There was no shortage of worship movements when Jeremiah Carlson received a vision to pioneer Cultivation Generation, seven years ago. Across the country, young adults were gathering for weekend conferences, featuring renowned speakers and floor-thumping worship sessions. Surely, many of these events sparked revival, but Carlson wondered how long after everyone went home before the effect wore off and life for these attendees returned to business as usual.
“We wanted to design a conference that would funnel back into the local church, for young people to get a vision of more than just hyping them up, but sustaining a revival by giving them the tools to lead and disciple others,” Carlson says. “Music is essential to capturing and influencing culture, so making worship a focus of the conference made a lot of sense.”
Partnering with Northwest Vineyard worship leaders Stephen Lampert, Anabeth Morgan, David Linhart and Jesse Meyer, Carlson – along with his band The Neverclaim – released a collection of songs captured from 2011’s Cultivation Generation conference at Boise Vineyard Church, titled My Foundation.
“If there’s any theme to this record, it’s a call to be rooted in God’s love as our foundation, and nothing else,” says Lampert, a long-time worship leader at Coast Vineyard Christian Fellowship in Lincoln City, Oregon. “People, trends, popularity will all eventually fade away. The focus throughout these songs is to remember that only one thing will always stand when our worlds fall.”
The live album follows up last year’s critically acclaimed, self-titled release, recorded at a CG conference in Vancouver.
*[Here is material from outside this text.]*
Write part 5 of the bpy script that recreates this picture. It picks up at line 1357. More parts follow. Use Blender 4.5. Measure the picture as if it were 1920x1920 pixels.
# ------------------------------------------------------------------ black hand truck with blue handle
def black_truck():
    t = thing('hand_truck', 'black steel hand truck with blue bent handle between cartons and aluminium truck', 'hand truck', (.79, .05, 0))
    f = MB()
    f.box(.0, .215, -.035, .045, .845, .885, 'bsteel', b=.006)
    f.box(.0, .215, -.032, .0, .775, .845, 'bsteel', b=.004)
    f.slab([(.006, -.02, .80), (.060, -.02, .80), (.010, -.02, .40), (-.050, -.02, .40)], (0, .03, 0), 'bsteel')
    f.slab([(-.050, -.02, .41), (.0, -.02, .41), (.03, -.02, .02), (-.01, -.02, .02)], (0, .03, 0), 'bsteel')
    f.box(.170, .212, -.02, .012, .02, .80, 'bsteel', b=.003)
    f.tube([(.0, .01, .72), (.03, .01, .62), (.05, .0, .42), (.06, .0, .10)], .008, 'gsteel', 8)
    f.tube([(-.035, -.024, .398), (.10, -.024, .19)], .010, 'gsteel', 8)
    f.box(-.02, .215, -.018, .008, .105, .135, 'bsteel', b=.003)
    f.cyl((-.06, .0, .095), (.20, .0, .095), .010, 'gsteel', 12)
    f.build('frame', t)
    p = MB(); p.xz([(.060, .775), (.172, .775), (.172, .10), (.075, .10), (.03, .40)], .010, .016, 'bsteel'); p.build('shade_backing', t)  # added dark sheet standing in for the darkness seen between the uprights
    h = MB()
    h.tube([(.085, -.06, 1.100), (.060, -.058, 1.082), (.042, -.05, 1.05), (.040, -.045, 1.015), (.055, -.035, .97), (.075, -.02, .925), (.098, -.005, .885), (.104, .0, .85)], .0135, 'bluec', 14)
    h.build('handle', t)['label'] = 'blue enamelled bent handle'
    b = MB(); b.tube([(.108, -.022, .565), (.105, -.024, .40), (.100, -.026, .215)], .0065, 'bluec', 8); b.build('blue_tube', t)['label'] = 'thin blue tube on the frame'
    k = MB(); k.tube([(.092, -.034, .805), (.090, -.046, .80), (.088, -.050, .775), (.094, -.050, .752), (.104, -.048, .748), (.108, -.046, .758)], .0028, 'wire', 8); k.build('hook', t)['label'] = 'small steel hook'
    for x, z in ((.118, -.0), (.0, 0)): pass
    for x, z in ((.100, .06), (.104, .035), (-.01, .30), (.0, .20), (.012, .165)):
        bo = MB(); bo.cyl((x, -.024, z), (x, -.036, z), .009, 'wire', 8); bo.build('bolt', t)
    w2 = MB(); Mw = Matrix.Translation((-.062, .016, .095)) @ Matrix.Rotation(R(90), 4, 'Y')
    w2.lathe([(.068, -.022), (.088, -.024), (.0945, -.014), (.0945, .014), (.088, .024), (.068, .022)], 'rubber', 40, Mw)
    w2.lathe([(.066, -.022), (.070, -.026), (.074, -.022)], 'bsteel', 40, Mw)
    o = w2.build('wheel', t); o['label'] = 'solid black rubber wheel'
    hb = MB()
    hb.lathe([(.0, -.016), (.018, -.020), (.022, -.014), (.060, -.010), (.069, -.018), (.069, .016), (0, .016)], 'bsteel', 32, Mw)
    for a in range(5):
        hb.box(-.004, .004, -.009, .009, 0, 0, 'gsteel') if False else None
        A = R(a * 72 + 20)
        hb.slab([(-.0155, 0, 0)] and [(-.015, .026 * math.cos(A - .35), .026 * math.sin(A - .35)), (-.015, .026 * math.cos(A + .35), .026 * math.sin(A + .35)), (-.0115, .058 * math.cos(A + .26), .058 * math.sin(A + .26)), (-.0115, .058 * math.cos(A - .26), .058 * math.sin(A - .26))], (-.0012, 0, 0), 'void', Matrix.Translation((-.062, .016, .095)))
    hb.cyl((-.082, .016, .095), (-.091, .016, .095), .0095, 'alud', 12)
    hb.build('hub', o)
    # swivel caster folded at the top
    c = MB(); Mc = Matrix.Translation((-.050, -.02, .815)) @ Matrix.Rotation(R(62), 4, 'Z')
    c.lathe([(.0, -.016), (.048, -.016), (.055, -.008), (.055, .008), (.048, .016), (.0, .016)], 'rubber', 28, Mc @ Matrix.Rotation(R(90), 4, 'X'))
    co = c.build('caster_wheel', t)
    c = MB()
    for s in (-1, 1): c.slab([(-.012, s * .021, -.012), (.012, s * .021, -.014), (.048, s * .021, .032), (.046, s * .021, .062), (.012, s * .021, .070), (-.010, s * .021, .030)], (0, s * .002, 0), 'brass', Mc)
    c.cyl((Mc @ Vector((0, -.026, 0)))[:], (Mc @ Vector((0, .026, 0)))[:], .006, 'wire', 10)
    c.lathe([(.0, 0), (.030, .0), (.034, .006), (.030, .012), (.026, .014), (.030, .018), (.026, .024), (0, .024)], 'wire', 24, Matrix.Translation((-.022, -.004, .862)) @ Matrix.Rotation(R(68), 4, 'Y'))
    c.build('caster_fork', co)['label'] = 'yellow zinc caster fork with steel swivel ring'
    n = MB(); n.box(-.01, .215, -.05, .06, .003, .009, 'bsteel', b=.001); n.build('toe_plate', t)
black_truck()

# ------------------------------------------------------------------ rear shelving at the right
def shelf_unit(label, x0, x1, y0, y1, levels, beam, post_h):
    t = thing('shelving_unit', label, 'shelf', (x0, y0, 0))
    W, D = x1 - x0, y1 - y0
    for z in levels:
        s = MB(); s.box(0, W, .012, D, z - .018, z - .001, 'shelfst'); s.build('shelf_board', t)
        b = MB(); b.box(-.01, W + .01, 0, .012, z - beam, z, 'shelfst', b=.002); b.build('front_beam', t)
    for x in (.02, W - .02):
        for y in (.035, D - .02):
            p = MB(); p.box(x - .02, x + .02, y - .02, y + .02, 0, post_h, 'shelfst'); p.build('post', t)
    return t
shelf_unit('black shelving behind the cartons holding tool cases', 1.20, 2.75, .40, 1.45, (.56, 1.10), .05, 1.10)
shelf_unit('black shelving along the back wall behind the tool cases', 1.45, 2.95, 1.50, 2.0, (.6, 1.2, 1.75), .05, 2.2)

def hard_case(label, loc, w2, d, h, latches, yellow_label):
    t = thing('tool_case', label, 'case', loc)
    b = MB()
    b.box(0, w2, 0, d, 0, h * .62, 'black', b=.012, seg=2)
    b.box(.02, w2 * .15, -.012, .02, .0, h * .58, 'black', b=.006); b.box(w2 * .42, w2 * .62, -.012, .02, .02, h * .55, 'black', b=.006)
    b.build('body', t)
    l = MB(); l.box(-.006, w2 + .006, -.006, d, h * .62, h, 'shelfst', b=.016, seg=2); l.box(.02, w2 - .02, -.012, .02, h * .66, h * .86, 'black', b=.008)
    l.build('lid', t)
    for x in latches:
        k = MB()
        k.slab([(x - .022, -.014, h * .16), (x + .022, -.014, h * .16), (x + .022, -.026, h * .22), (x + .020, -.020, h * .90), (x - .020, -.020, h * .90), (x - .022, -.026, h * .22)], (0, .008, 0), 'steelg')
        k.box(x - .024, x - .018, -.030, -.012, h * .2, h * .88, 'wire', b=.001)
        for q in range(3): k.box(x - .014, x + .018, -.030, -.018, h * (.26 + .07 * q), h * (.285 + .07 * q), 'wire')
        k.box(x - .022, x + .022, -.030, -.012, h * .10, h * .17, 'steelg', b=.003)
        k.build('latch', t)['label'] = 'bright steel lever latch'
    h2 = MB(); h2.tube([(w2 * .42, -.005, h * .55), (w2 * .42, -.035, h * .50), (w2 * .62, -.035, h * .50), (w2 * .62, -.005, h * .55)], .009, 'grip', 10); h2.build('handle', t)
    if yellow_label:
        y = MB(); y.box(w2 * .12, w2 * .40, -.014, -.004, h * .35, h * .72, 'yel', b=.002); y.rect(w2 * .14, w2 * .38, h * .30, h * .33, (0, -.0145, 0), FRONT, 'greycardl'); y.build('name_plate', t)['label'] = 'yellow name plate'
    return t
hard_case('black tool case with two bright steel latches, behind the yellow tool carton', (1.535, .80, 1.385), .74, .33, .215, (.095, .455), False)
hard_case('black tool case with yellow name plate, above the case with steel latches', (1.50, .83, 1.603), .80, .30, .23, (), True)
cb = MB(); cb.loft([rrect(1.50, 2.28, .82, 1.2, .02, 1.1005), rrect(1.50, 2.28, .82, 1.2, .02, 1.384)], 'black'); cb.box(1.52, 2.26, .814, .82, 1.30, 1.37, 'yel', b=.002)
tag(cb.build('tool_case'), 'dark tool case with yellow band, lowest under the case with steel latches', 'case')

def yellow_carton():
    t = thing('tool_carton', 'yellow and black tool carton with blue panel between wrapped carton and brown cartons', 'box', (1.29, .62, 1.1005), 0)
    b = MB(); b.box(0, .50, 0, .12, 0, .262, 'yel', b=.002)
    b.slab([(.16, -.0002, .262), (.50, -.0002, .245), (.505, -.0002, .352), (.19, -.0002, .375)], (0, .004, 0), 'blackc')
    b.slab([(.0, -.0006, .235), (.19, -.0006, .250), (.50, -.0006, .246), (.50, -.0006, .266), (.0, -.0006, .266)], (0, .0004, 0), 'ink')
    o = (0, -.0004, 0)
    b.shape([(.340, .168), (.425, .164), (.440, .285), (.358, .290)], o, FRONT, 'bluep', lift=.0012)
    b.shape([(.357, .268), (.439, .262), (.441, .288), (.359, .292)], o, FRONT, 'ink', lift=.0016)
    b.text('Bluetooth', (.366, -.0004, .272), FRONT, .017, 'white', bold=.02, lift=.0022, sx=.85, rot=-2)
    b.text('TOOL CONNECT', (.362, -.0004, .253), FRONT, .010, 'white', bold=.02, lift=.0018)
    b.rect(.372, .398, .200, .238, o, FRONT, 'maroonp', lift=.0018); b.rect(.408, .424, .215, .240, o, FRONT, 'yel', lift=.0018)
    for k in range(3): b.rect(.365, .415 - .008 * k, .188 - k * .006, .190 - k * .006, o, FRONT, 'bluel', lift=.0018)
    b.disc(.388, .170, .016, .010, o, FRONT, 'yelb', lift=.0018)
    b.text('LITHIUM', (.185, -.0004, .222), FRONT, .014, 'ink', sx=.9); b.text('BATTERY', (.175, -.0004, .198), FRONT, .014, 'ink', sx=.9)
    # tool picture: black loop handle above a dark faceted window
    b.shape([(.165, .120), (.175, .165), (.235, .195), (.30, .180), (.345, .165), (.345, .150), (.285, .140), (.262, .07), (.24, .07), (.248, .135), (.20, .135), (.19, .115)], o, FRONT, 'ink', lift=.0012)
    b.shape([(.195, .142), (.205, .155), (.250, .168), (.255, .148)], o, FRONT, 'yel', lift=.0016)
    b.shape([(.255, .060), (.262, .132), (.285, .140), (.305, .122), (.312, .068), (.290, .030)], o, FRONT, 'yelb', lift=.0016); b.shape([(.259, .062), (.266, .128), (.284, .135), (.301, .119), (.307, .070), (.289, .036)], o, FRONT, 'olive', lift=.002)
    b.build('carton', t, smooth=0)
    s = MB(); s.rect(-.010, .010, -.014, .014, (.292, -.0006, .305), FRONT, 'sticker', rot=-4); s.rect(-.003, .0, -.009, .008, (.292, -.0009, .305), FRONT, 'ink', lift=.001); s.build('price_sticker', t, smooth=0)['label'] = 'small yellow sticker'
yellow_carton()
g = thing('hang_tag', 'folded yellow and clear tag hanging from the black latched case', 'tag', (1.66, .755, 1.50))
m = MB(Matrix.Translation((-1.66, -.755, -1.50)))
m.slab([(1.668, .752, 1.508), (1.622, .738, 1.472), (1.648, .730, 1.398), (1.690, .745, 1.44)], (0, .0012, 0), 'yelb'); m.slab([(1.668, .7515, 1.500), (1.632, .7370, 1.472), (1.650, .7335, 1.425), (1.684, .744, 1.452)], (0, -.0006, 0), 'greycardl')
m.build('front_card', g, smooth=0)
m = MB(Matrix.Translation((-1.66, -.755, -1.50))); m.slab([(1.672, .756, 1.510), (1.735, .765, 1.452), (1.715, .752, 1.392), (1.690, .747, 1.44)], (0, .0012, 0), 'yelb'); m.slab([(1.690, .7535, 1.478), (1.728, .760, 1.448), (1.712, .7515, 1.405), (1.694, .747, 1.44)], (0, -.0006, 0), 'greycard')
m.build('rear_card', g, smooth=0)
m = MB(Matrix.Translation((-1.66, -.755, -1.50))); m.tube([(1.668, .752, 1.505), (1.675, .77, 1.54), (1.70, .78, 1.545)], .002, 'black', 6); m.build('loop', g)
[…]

A somewhat-unexpectedly big response to the first project spawned enthusiasm to make not only a follow-up – but the aspiration to take a more musically diverse approach in the process.
“One of the great mistakes a church can make is losing its identity while trying to mimic what’s popular,” Carlson says. “There are lots of worship movements doing great things. We’ve taken some ambitious, creative paths that have certainly differentiated ourselves from others not so much on purpose, but because we’re simply being who we are. As a result, Cultivation Generation has become a fresh shot in the arm for youth-oriented worship.”
Stylistically, the songs featured on My Foundation deviate from the British pop-rock formula ubiquitous in most modern worship circles and instead drift into a mixture of other flavors. The lead track showcases the Southern folk-rock cry of The Neverclaim’s “My Soul Longs” meandering from there through an eclectic mix of spirit-filled tunes, including Linhart’s R&B/funk-inspired remake of the slave hymn “God Don’t Never Change”, and Lambert’s country-tinged “Let It Shine.”
The album’s title track “My Foundation” – and arguably one of the most highly responded to songs on the record – was written by Morgan, Linhart and James Moscardini somewhat on accident, during a CG songwriter retreat, prior to the 2011 conference.
“We’d just taken a break from a writing session, and James was picking his guitar. I sort-of absentmindedly began humming this melody along to it. David and James both stopped what they were doing and asked, ‘What’s that?’ I didn’t think it was anything. But a minute later, the three of us created this chorus to a song that would later be a highlight of the conference.”
Interestingly, the nature of how “My Foundation” came into existence in that impromptu writing session reflects a bigger story of CG’s growth as a world-impacting effort. Not to mention, a timely opportunity for the Vineyard music movement.
“Cultivation Generation started as a four-day conference to help kids radically encounter God; music was just an element of to help them get there,” says Carlson. “The amazing response to the live records have out of leftfield for CG and Vineyard. We were looking for a bigger platform, which Vineyard – in search of a younger expression of worship – was able to provide. It was a win-win situation for all of us.”
Which all leads back to the theme interweaving the 12 songs comprising My Foundation: the only thing that is truly important in the end is growing the Church and bringing people to accept Christ as the ultimate salvation. Considering the Vineyard and Cultivation Generation movement’s shared, rich value of church planting, this relationship is poised to accomplish work far greater than album sales.